Award-winning Chicago Interior Designer John Cannon weaves together an elaborate downstairs entertainment zone that revolves around an antique Parisian bar and a breathtaking home cinema, all decorated with the utmost in Art-Deco detailing.
Home Entertainment: This 900-square-foot home theater is part of an entertainment zone that includes an elaborate train room for the husband’s lavish train collection, a game room, a bar and theater lobby, as well a home spa that’s complete with an exercise room, and steam and wet rooms. Which came first, the theater or the rest of this fantasy retreat?
John Cannon: Actually the train room and the theater came about simultaneously. My client loves old movie theaters, the Orient Express and trains, so he wanted to create a miniature Swiss mountain village for his train collection.
The detail in the train room is amazing. Everything except the trains, the vehicles on the street, and figurines are custom made. Even the roses on the café tables, and the six brass chandeliers in the interior of the train station, were made by hand. The chandeliers are lit with LED lights.
For a more realistic perspective, we incorporated several gauges of trains—smaller trains in the background to make them appear farther away. The train room’s elaborate, computerized lighting system replicates daylight moving into a starry evening via the fiber-optic lighting system in the ceiling. This programmable system allows the village to progress through a 24-hour day.
HE: The home is designed to resemble an Italian villa with Greco-Roman touches throughout, but the theater isn’t Greco-Roman in style. How did the Art Deco look come about?
JC: My client took a photography trip on the Orient Express in the early 1990s and fell in love with the original styling of that train. So there was some influence from that. We all felt the theater, train room, exercise room and game room were perfect places to showcase some of the owners’ Art Deco sculpture, which they found during their travels to various art shows in Palm Beach, Chicago and New York. So that’s how the Deco look came in.
Even the wall treatments in the spa’s exercise room tie into this overall Art Deco look: They replicate some of the murals at New York’s Rockefeller Center, which include Art Deco-style gazelles and impalas in a forest setting.
The entertainment zone’s sauna, hot tub and steam shower are all tiled in an Art Deco-style design with Ann Sacks tile and very elaborate tile bordering.
HE: How did you weave in the antique French bar?
JC: After I found the Parisian bar at Judith Racht Gallery in Michigan, I began the design of the lobby bar and the theater.
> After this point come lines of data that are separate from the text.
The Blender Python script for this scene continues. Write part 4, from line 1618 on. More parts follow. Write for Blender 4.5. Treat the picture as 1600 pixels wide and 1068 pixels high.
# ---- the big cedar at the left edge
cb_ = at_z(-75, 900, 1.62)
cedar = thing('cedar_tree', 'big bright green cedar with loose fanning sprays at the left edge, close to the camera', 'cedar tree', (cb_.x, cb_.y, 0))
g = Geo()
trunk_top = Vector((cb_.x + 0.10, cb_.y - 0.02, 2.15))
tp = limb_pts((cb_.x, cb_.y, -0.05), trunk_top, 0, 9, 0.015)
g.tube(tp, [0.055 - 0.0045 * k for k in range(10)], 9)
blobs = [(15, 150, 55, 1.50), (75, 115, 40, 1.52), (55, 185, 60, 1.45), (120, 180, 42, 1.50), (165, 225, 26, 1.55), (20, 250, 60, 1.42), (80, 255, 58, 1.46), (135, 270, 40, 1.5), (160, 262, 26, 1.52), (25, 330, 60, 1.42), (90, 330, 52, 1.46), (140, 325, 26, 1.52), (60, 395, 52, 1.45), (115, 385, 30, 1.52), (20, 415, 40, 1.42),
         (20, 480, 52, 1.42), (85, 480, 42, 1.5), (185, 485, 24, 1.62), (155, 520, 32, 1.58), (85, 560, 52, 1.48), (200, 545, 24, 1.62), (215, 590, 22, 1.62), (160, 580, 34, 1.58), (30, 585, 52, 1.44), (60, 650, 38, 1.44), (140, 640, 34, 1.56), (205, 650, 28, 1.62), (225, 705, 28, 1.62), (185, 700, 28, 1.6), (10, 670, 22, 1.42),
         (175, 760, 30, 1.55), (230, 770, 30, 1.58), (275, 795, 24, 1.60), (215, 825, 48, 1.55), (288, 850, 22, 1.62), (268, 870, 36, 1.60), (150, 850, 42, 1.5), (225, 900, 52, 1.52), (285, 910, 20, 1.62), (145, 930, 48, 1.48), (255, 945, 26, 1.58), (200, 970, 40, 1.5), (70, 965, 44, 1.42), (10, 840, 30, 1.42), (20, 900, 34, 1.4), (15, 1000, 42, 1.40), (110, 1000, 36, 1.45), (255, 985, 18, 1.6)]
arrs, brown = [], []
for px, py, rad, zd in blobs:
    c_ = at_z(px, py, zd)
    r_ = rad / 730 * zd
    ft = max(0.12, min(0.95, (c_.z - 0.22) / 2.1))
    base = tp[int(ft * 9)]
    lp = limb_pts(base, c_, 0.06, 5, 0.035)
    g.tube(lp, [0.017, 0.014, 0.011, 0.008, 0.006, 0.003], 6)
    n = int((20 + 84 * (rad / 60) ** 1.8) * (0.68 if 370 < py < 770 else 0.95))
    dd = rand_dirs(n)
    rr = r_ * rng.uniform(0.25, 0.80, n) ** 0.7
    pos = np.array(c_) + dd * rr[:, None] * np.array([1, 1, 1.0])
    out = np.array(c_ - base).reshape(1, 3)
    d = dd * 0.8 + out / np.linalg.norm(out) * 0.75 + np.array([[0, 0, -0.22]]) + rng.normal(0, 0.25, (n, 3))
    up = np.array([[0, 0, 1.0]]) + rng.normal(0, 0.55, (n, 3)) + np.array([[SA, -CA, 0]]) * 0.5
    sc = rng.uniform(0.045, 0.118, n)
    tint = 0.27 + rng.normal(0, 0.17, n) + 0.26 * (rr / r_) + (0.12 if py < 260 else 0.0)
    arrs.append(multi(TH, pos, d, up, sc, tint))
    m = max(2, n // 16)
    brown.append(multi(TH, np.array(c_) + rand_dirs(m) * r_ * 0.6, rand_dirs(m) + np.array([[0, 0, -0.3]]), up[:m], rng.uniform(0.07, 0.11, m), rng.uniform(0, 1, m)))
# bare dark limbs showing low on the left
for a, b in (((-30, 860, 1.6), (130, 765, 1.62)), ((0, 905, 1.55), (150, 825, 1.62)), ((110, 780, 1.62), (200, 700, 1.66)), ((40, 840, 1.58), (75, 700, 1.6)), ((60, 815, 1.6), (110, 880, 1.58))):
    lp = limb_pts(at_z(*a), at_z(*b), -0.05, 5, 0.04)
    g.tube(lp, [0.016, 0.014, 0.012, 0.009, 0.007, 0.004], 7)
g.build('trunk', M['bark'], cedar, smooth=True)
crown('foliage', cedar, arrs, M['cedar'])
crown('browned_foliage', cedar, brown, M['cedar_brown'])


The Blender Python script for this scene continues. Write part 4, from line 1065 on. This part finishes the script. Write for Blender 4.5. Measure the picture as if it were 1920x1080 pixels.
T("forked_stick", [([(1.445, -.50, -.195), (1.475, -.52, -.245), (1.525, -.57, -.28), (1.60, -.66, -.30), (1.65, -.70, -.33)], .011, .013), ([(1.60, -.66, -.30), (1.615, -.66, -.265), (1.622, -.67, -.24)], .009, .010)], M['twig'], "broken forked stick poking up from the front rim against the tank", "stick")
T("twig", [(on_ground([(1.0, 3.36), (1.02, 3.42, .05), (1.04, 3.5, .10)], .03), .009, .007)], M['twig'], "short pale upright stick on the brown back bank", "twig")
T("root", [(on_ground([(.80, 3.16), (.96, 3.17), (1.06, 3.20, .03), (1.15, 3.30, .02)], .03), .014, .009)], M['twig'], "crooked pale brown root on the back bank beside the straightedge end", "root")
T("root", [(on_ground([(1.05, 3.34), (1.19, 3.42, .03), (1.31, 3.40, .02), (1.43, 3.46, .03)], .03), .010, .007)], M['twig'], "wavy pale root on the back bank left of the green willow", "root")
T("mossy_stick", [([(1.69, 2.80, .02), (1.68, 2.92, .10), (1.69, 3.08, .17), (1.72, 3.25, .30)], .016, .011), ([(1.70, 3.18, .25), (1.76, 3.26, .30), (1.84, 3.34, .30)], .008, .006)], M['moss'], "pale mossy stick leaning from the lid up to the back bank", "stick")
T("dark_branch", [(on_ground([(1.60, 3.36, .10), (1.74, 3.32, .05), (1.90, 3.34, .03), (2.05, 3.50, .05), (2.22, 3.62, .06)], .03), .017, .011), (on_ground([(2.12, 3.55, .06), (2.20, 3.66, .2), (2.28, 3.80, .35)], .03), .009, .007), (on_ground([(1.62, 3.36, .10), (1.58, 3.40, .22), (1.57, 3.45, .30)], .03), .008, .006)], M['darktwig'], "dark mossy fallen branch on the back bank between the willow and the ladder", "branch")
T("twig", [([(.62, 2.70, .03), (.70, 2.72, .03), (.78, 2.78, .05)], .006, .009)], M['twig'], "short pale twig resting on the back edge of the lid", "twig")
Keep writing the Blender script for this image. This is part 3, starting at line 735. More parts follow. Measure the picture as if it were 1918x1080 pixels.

The bar is made of mahogany and it’s inlaid with several kinds of wood in an intricate geometric patterns.
The bar’s antique, zinc-topped countertop wasn’t large enough to accommodate everything we wanted, so we added onto it so it could hold a popcorn machine and drink fountains.
HE: The footprint of the home theater doesn’t appear square or rectangular, although I’m not sure that it’s concentric in shape either. Please describe the floor plan.
JC: The room is basically rectangular with a full radius at one end. The home theater itself has the same footprint as the family room right above it. The projection screen is recessed into an alcove on the opposite end of the room.
So we created two alcoves on either side—one at the entrance and the other as a niche for an 18th-century sculpture of [the Greek God] Mercury, for whom the home theater is named.
HE: Is there a specific element in the theater—such as the chandelier or the proscenium—that served as the catalyst for the overall look?
JC: My clients love the old movie houses of Hollywood, so after we purchased the pair of Sue et Mare torchères—designed and fabricated by the contemporary of Lalique, Ruhlmann and Edgar William Brandt—the tone for the room was set.
The torchère style is pure Art Deco. They are made of cast bronze, a gold bronze and solid onyx. The proscenium followed suit.
We used two different kinds of draperies in this theater. The panels that envelope the room are a crepe silk velvet in a dark rust, trimmed in a gold metallic Greek key pattern. The ivory panels behind the screen can change color, as determined by the neon control panels.
HE: How did you create the proscenium and its elaborate scrollwork? It looks like you can change the illumination from behind the ironwork to change the mood?
JC: I love [the style of] Ruhlmann and Edgar William Brandt. Since we had to create a level of camouflage to hide all of the technical aspects of the screen, we came up with an ornate, highly stylized proscenium and crown that hides the screen’s masking elements.
The proscenium is very heavy, but we can access everything—the speakers, the screen—for maintenance without dismantling a lot. The gold-leaf “waterfall” panels on the sides hide the neon lighting. The clients can change this lighting from yellow to gold, orange to red, and blue or lilac to emerald green.
You can achieve any color you want to suit the movie you are watching or your mood by dialing in any combination, using the three dimmers, one for each primary color.